Ann Arbor Public Schools officials said Wednesday that the trip last week by 30 Dicken Elementary School students to meet Alec Gallimore, an African-American aerospace engineering professor and propulsion lab director at the university, was intended to inspire them as part of a bigger push to close a persistent gap in test scores between black and white students.
And here is my favorite part:
She said the fallout started when the students returned from the trip and were met with boos from classmates who stayed behind. Principal Mike Madison, who is African-American, heard the commotion and came to the room to admonish the students for what she termed a “highly inappropriate” response and explain the rationale for the trip, she said.

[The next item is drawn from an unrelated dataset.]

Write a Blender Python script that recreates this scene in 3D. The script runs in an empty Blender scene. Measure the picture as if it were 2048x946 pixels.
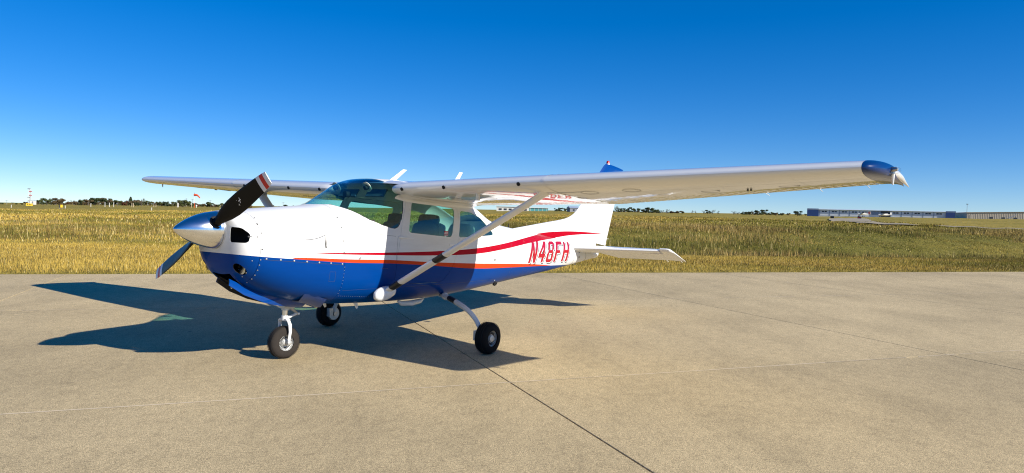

If I’m understanding this correctly, a group of elementary level students were being scolded for “inappropriate” behavior in retaliation for being left out of a (publicly funded) school activity because they weren’t a particular race.
Hmm.
I wonder how that rational came across to the other students? Couldn’t it be construed that she was telling the white kids that because the black kids aren’t as smart as they are, they need special treatment in order to get ahead? Is that really a message worth conveying? If I were the parent of one of the black children, I would be infuriated.
Maybe I’m reading too much into this, but I don’t think I am. Kids are smart, and I bet a lesson each one of them walked away with today is this: “How you’re treated by others in life is impacted by your race.”











I don’t know what to say. Segregation still permeates among our public schools? However, for different reasons, it is still morally and ethically wrong. I too would be infuriated whichever my race was. If black children had been left behind on a field trip, regardless of the reason, the ACLU would have a field day! It seems that racially equality, in this nation, has turned to black and Hispanic superiority and the degradation of the Caucasian. Which is as equally wrong as the reverse.
I couldn’t have said it better myself.